Mas, certamente, sua trajetória como juvenil foi impressionante. Fã do australiano Rod Laver e do sueco Bjorn Borg, Celso venceu por sete vezes seguidas o Campeonato Brasileiro, nas categorias de 12, 14, 16, 18 e 21 anos; foi campeão sulamericano, campeão mundial por equipes de 18 anos (ao lado de Cássio Motta), e venceu por duas vezes o Banana Bowl nas categorias de 13/15 anos em 1971 e dos 16 anos, em 1975. “A primeira vez em que ganhei o Banana foi em cima do Ricardo Ycasa na final. Depois, ganhei do Eduardo Bengoechea na final dos 16. Fui duas vezes vice-campeão do Orange Bowl em simples, dos 14 e 16 anos, e nas duplas também dos 16 e 18 anos, essa última ao lado do Cássio”, lembra Celso, que chegou a compor o seleto grupo dos 10 melhores tenistas juvenis daquela época. Além disso, jogou contra lendas do tênis como John McEnroe (que até hoje o considera um grande amigo), Yannick Noah, Ivan Lendl e Jose Luis Clerc.
Legado
Todos esses feitos não tiram, no entanto, o espírito de trabalhador que herdou de seu progenitor. Atualmente, Celso coordena a escolinha de tênis do BTC ao lado de cinco professores. “Hoje em dia, o clube está mais voltado ao sócio e não tem mais aquela filosofia de competição da nossa época. São realizados dois torneios federados por ano, um em cada semestre para ajudar a molecada que está começando”, diz Sacomandi, que ainda não vê florescer no clube os mesmos talentos de outros tempos.

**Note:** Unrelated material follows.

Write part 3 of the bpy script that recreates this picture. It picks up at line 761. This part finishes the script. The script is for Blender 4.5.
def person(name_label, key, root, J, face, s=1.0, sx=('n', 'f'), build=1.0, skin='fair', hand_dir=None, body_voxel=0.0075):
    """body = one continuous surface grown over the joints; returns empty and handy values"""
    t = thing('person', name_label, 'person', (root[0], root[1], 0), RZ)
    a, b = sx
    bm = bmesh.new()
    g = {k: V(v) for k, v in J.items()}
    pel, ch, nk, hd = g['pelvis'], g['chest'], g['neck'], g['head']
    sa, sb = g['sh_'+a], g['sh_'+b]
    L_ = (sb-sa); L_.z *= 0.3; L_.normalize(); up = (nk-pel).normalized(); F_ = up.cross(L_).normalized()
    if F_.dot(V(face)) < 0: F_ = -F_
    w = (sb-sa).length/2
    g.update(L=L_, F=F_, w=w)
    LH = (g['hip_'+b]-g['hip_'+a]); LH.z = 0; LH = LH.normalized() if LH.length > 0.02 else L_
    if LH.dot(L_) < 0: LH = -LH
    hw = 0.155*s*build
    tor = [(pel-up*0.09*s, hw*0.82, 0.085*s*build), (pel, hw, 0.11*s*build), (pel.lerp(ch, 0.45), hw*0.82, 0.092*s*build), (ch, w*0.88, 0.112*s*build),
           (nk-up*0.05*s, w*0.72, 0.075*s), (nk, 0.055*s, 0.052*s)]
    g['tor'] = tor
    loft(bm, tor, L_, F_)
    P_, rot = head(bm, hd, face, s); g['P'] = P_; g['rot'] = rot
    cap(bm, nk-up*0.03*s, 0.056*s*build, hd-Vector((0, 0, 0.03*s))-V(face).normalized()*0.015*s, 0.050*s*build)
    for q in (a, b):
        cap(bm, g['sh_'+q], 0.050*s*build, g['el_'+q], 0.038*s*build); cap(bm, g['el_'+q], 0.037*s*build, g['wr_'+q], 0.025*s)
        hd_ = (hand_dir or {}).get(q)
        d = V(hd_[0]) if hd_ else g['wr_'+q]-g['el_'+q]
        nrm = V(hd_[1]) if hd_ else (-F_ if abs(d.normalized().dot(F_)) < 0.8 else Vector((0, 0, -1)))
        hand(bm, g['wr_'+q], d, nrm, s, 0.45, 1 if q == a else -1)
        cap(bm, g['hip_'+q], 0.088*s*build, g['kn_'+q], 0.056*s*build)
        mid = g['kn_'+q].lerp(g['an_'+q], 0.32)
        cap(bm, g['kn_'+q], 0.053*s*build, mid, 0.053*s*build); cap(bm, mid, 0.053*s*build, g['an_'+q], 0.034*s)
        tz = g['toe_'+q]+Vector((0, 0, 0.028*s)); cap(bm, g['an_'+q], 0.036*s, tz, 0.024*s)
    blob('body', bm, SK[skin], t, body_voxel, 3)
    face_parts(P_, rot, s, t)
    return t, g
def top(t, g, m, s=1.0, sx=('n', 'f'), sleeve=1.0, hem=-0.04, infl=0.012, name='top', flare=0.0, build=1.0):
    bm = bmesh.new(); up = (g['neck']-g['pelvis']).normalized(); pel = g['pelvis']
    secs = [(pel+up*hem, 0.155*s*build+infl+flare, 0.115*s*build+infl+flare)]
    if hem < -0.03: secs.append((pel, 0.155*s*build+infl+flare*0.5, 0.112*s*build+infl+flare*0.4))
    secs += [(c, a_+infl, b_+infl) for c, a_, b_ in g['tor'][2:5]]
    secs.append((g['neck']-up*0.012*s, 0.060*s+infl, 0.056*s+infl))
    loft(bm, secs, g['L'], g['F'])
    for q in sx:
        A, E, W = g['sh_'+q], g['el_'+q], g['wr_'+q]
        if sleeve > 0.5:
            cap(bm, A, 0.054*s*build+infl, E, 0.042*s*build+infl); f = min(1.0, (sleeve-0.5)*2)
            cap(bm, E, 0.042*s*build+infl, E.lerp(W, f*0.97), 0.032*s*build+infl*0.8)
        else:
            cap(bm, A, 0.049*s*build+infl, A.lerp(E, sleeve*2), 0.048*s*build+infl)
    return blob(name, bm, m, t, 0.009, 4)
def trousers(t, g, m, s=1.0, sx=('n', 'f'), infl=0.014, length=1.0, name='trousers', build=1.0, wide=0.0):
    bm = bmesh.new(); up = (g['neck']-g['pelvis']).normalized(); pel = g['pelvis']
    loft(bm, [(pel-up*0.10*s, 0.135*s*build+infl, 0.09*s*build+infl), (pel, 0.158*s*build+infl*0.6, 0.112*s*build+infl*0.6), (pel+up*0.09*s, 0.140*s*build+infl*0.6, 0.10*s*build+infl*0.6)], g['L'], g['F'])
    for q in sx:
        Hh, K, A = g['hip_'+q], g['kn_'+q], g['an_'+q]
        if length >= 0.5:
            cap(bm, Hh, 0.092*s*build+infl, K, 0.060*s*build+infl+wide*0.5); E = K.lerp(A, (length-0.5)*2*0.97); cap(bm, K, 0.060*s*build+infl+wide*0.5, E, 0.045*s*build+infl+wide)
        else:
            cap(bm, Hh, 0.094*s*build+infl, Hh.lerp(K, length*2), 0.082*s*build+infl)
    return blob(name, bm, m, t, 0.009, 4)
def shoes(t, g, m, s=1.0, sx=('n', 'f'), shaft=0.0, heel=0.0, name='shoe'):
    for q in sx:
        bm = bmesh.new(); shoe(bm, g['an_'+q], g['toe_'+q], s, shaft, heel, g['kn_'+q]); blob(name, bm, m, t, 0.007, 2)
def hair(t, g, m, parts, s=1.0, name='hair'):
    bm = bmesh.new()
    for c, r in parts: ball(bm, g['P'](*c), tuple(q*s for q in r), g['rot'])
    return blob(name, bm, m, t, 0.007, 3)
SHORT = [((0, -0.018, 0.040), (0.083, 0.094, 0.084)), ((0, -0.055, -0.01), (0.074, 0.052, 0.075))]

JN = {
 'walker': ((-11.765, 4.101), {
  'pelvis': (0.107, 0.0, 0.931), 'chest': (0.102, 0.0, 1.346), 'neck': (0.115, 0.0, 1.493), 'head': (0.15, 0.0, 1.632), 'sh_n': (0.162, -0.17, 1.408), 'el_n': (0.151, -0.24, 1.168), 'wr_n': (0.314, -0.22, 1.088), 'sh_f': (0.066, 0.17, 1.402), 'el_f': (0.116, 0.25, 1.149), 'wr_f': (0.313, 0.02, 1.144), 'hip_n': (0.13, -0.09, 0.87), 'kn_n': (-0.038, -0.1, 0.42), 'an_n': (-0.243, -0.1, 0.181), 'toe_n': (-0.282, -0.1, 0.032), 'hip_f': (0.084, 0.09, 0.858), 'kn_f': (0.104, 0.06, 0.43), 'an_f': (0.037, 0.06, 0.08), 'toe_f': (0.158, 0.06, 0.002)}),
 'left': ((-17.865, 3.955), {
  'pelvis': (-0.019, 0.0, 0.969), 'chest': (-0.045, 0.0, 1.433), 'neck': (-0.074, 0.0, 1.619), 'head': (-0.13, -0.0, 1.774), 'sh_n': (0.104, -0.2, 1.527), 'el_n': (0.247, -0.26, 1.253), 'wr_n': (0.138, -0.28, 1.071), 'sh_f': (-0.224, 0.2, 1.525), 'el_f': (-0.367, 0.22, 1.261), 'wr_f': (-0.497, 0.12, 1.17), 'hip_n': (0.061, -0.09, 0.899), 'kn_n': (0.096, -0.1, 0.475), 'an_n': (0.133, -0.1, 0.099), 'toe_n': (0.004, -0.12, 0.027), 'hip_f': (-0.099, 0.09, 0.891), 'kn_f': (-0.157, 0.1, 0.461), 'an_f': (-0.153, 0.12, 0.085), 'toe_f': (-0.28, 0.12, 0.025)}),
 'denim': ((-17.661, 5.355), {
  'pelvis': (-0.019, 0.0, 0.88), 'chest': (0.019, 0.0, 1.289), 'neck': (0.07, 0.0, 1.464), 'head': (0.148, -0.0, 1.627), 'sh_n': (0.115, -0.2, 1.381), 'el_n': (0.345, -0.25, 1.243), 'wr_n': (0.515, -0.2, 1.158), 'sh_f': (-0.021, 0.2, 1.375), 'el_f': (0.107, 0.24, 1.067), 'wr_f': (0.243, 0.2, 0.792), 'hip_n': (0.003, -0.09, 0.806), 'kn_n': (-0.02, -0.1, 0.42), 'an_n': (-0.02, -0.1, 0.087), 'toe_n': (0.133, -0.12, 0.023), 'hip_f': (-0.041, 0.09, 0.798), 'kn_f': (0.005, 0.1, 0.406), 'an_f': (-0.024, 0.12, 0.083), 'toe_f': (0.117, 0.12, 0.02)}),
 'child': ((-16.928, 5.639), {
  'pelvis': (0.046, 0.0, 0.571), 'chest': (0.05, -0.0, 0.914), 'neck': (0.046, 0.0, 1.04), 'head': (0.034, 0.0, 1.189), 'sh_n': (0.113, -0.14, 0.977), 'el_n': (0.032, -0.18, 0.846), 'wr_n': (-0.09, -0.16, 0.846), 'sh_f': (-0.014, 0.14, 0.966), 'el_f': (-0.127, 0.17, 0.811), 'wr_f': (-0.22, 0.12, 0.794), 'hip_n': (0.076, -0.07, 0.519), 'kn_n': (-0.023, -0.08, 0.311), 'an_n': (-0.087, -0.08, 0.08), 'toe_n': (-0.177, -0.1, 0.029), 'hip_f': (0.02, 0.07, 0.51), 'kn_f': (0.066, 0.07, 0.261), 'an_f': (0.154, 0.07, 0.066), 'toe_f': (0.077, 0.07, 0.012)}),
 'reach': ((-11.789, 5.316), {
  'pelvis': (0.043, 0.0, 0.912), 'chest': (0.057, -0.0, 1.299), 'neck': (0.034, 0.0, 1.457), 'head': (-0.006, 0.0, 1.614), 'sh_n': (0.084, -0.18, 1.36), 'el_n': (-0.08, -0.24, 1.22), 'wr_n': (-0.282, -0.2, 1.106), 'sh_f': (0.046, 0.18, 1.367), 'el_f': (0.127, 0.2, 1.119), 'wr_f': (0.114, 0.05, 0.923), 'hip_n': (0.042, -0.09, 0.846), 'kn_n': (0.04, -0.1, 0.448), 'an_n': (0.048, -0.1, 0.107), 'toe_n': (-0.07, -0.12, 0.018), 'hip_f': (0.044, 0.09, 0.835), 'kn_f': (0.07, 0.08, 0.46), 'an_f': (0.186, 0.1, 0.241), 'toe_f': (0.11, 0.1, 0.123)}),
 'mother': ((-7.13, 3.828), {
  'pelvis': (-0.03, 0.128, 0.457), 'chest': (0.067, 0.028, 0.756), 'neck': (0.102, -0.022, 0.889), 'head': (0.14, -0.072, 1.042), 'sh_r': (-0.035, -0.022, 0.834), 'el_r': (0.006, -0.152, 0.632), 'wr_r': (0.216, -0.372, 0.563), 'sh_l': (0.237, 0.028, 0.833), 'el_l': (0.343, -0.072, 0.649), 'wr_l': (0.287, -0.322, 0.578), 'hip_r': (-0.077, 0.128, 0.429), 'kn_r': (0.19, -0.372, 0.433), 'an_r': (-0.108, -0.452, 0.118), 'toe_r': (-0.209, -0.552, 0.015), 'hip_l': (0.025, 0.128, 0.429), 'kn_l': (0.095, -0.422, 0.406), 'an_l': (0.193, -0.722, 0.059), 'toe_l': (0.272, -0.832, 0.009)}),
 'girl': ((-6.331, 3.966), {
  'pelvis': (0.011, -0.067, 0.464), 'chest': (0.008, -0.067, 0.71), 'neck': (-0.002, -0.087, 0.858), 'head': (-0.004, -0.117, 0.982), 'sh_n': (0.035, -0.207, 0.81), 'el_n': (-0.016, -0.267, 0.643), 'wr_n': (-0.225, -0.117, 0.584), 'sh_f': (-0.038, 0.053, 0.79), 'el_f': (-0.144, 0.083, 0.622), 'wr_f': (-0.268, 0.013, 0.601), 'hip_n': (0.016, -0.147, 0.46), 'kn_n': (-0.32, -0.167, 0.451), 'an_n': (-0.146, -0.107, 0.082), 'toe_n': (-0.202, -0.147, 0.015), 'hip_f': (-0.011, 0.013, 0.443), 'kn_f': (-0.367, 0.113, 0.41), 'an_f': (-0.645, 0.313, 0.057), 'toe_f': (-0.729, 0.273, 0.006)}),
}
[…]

Mas, para que o clube e também o Brasil voltem a formar mais jogadores, devese começar um trabalho na base, com incentivo aos mais novos e promissores, e é claro, com a fórmula do “Seu Cláudio”: a dedicação em primeiro lugar. “A gente sempre acredita que vai acontecer alguma coisa. Mas procuro passar a experiência que a gente teve para tentar aparar as arestas. Na nossa época, o caminho era bem mais difícil, hoje o passo é mais curto e não precisa ter golpe apenas, uma boa direita ou esquerda, tem que trabalhar a cabeça, o psicológico. Ser disciplinado é o primeiro passo para você sobressair nesse esporte”, acredita o treinador. A seriedade que marcou os tenistas de Bauru deve servir de exemplo aos clubes de todo o Brasil.